Why the Spurs should keep Doug McDermott around for the rebuild

San Antonio Spurs v Detroit Pistons
San Antonio Spurs v Detroit Pistons / Mike Mulholland/GettyImages

Rebuilds are rarely a short-term endeavor in the NBA. They can often last multiple years and cause fans to disengage as their favorite team fumbles lottery picks and fails to cement a championship culture. Exiting the cellar and climbing to contention is an arduous process that is nearly impossible without a franchise cornerstone.

The San Antonio Spurs are still searching for a generational talent to carry them back to the promised land. Victor Wembanyama would give them an answer to some of their problems, but he isn't a catch-all solution. Finding the ancillary pieces to prevent the foundation from crumbling around your superstar is paramount, and it is a step PATFO cannot ignore.

Despite what their regular-season record might suggest, several veterans have played a critical role in fostering the development of the burgeoning prospects across this roster. Jakob Poeltl and Josh Richardson were vital to the Spurs in that regard. San Antonio moved them at the trade deadline for draft capital, so why did they hang onto Doug McDermott?
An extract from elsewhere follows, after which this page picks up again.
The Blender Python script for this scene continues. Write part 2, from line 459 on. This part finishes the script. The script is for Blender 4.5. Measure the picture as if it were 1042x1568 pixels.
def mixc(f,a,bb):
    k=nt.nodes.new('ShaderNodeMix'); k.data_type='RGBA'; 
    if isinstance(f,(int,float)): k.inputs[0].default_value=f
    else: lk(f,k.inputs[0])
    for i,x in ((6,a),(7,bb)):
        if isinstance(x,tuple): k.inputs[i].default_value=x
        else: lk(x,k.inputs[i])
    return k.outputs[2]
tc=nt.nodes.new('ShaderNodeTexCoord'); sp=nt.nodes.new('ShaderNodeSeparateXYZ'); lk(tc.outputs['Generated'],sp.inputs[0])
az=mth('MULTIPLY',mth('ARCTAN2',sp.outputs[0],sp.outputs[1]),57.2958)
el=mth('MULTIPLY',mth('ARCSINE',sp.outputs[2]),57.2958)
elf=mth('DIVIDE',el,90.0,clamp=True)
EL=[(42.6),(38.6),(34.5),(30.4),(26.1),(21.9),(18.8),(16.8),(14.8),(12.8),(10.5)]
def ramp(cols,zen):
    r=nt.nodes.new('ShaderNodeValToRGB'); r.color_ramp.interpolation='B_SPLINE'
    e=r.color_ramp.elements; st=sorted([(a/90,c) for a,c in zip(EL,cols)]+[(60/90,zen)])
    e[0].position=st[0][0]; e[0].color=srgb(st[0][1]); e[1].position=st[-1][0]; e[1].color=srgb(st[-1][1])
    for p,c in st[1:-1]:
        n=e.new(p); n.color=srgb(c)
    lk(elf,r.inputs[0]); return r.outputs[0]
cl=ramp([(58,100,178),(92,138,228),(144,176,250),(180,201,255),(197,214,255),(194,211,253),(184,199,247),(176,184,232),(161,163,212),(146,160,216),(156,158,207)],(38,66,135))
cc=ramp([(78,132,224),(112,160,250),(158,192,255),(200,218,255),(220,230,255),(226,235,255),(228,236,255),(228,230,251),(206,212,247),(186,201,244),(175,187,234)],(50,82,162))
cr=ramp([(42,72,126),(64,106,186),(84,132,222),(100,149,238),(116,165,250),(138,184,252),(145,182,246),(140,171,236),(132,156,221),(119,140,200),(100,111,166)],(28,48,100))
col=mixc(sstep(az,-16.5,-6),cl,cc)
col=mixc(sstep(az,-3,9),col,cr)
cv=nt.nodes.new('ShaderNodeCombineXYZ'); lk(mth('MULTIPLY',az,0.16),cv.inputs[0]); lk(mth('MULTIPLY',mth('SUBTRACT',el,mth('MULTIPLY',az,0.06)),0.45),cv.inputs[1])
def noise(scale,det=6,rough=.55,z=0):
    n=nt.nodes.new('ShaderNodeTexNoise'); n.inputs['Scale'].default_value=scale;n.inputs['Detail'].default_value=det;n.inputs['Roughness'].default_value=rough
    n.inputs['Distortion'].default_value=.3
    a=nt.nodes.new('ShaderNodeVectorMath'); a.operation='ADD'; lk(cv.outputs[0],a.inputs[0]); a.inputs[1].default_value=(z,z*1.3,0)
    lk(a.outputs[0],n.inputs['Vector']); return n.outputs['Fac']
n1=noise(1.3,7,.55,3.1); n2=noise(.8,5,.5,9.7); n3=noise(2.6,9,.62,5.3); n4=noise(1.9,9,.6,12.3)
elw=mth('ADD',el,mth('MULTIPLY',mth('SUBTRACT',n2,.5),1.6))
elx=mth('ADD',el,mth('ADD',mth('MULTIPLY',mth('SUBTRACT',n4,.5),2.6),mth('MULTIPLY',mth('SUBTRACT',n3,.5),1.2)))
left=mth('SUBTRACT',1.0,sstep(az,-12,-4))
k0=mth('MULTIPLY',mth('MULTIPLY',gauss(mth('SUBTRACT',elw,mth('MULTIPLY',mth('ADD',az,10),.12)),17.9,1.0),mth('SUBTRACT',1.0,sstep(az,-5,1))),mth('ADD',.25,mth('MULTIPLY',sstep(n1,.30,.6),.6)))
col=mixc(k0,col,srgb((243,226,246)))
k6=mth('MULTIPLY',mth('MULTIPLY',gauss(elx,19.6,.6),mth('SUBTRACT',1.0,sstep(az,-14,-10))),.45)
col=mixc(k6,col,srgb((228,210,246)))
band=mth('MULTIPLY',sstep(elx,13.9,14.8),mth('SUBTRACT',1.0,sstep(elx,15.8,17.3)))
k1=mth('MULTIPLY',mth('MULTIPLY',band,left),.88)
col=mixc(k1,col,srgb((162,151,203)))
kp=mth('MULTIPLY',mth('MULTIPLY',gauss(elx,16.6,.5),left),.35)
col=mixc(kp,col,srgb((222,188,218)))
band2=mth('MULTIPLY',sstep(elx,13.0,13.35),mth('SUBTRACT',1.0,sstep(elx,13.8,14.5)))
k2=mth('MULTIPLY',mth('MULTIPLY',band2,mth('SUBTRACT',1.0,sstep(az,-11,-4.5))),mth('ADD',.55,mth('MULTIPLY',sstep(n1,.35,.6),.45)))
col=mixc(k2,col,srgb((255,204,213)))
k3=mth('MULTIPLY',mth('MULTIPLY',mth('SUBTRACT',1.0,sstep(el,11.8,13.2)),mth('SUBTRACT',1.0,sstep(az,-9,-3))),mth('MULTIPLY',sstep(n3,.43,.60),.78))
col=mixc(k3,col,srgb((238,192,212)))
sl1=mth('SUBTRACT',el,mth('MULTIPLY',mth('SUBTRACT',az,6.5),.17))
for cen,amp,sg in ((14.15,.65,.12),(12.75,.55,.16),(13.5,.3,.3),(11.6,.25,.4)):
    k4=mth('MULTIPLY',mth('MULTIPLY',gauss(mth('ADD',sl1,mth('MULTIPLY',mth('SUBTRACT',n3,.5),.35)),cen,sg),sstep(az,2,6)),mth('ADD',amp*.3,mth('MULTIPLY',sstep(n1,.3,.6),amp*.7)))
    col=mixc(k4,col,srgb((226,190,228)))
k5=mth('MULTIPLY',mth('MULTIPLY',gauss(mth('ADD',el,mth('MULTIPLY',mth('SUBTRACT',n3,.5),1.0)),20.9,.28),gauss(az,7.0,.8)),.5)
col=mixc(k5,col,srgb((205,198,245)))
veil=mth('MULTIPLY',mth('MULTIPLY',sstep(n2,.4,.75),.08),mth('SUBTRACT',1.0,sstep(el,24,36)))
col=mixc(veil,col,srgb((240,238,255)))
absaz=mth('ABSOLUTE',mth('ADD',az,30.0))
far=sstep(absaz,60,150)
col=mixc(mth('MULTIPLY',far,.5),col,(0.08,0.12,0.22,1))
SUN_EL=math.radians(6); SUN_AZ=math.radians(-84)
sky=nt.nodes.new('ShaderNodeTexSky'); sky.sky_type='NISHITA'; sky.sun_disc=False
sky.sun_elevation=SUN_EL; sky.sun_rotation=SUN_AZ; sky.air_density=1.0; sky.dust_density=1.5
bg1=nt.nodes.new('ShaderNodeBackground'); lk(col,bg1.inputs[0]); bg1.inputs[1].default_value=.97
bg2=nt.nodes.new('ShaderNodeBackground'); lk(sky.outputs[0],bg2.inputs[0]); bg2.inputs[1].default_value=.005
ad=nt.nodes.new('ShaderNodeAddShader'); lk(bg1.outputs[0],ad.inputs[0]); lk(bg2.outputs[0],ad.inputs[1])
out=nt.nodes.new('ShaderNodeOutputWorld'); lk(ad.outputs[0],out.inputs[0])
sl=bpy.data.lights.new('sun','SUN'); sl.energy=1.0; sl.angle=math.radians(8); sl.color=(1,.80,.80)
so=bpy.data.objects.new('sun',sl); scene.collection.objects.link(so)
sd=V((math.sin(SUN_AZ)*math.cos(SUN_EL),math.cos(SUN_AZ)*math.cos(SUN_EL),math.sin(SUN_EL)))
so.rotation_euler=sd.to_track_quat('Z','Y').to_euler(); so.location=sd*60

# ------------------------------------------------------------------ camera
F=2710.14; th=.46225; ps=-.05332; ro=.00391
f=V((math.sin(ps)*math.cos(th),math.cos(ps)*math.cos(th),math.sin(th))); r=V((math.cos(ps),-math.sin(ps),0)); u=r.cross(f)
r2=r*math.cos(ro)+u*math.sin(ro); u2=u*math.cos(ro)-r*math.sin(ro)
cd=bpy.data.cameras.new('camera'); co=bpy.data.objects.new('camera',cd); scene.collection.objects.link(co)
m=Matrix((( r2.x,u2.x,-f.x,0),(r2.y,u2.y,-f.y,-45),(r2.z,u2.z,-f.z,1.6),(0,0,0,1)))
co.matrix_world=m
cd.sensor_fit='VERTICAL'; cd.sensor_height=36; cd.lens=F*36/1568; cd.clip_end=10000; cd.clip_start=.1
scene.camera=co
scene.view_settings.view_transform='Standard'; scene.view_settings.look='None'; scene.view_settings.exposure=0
McDermott has averaged 10.1 points per game on .466/.424/.741 shooting splits. Those numbers alone sell his impact short. He might not be an elite self-creator or lockdown defender, but he has been an unsung hero for the Silver and Black.

The 31-year-old forward is an exceptional space-chaser that finds gaps in the defense by staying in perpetual motion. He is an expert off-ball scorer that relocates, cuts, and utilizes screens to near perfection, and his quick-trigger release and unmatched shot preparation negate most closeouts.

There is an exclusive group of players with the coordination to nail three-pointers in transition, on the move, and sprinting around pindowns, flares, and handoffs. While McDermott certainly fits those parameters, his bread and butter is spot-up shooting, where he ranks in the 96th percentile.

Because McDermott hits 42.4% of his catch-and-shoot threes, defenders must remain attached at the hip or pay the price of affording him daylight. His massive gravity from beyond the arc gives inexperienced ballhandlers room to navigate the court while offering them a reliable outlet when they get into sticky situations.

The six-seven sharpshooter is capable of manufacturing wide-open looks without touching the basketball. A whopping 92.4% of his field goals have come via assists, and he has used two or fewer dribbles to score on 93.1% of all his made shots this season. Though ankle-breakers are exhilarating, he understands the limitations of his handles and rarely forces the issue.

Nobody on the team is more effective without the ball in their hands than McDermott, and it is no shock that he leads San Antonio in overall scoring efficiency (1.082 PPP).

Dougie McBuckets is an ideal sparkplug that can enhance any lineup with his unique marksmanship. Regardless of who the Spurs select in the 2023 NBA Draft or where they go from here, he should play a substantial part in helping Gregg Popovich and his legion of youngsters transition to the next stage of the rebuild.